START

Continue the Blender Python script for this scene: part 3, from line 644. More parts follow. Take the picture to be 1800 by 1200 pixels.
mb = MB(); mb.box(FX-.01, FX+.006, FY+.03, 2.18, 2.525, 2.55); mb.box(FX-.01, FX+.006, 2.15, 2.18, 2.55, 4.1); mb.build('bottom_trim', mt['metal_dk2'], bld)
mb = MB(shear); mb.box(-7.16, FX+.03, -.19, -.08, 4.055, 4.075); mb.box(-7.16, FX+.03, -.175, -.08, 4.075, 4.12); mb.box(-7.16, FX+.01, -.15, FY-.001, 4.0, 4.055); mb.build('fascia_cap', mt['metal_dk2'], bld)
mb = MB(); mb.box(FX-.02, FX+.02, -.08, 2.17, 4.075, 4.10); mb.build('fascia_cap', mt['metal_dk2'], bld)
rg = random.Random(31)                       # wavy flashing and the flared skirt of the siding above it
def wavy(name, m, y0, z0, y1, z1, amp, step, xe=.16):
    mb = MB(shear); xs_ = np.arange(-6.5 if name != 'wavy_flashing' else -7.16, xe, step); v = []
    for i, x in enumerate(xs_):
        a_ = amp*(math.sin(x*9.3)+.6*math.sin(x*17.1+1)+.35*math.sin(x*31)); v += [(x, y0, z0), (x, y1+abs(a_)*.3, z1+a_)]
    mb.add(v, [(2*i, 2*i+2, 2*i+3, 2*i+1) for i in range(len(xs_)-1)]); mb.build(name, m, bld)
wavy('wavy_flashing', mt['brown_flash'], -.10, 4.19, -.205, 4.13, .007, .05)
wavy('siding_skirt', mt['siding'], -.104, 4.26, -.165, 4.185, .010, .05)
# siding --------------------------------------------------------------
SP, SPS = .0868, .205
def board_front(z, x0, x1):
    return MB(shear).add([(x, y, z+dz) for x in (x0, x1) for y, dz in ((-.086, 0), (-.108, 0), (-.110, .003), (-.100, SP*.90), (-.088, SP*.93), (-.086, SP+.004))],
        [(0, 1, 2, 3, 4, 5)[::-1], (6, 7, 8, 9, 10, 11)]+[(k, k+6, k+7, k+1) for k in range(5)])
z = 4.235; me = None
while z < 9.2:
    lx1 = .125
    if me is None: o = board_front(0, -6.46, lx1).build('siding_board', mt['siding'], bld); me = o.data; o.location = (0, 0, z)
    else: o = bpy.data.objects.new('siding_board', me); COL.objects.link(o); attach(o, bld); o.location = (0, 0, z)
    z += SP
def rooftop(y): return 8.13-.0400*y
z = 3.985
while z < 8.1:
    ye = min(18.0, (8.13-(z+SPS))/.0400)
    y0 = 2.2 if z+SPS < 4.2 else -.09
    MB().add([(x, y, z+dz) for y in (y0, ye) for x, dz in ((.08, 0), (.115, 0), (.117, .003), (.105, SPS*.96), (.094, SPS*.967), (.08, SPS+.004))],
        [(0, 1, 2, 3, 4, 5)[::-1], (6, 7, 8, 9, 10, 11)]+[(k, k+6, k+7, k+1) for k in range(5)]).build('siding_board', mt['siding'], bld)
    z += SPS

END

Extract all of the material exactly as it is written.

• Output of the task
Continue the Blender Python script for this scene: part 3, from line 644. More parts follow. Take the picture to be 1800 by 1200 pixels.
mb = MB(); mb.box(FX-.01, FX+.006, FY+.03, 2.18, 2.525, 2.55); mb.box(FX-.01, FX+.006, 2.15, 2.18, 2.55, 4.1); mb.build('bottom_trim', mt['metal_dk2'], bld)
mb = MB(shear); mb.box(-7.16, FX+.03, -.19, -.08, 4.055, 4.075); mb.box(-7.16, FX+.03, -.175, -.08, 4.075, 4.12); mb.box(-7.16, FX+.01, -.15, FY-.001, 4.0, 4.055); mb.build('fascia_cap', mt['metal_dk2'], bld)
mb = MB(); mb.box(FX-.02, FX+.02, -.08, 2.17, 4.075, 4.10); mb.build('fascia_cap', mt['metal_dk2'], bld)
rg = random.Random(31)                       # wavy flashing and the flared skirt of the siding above it
def wavy(name, m, y0, z0, y1, z1, amp, step, xe=.16):
    mb = MB(shear); xs_ = np.arange(-6.5 if name != 'wavy_flashing' else -7.16, xe, step); v = []
    for i, x in enumerate(xs_):
        a_ = amp*(math.sin(x*9.3)+.6*math.sin(x*17.1+1)+.35*math.sin(x*31)); v += [(x, y0, z0), (x, y1+abs(a_)*.3, z1+a_)]
    mb.add(v, [(2*i, 2*i+2, 2*i+3, 2*i+1) for i in range(len(xs_)-1)]); mb.build(name, m, bld)
wavy('wavy_flashing', mt['brown_flash'], -.10, 4.19, -.205, 4.13, .007, .05)
wavy('siding_skirt', mt['siding'], -.104, 4.26, -.165, 4.185, .010, .05)
# siding --------------------------------------------------------------
SP, SPS = .0868, .205
def board_front(z, x0, x1):
    return MB(shear).add([(x, y, z+dz) for x in (x0, x1) for y, dz in ((-.086, 0), (-.108, 0), (-.110, .003), (-.100, SP*.90), (-.088, SP*.93), (-.086, SP+.004))],
        [(0, 1, 2, 3, 4, 5)[::-1], (6, 7, 8, 9, 10, 11)]+[(k, k+6, k+7, k+1) for k in range(5)])
z = 4.235; me = None
while z < 9.2:
    lx1 = .125
    if me is None: o = board_front(0, -6.46, lx1).build('siding_board', mt['siding'], bld); me = o.data; o.location = (0, 0, z)
    else: o = bpy.data.objects.new('siding_board', me); COL.objects.link(o); attach(o, bld); o.location = (0, 0, z)
    z += SP
def rooftop(y): return 8.13-.0400*y
z = 3.985
while z < 8.1:
    ye = min(18.0, (8.13-(z+SPS))/.0400)
    y0 = 2.2 if z+SPS < 4.2 else -.09
    MB().add([(x, y, z+dz) for y in (y0, ye) for x, dz in ((.08, 0), (.115, 0), (.117, .003), (.105, SPS*.96), (.094, SPS*.967), (.08, SPS+.004))],
        [(0, 1, 2, 3, 4, 5)[::-1], (6, 7, 8, 9, 10, 11)]+[(k, k+6, k+7, k+1) for k in range(5)]).build('siding_board', mt['siding'], bld)
    z += SPS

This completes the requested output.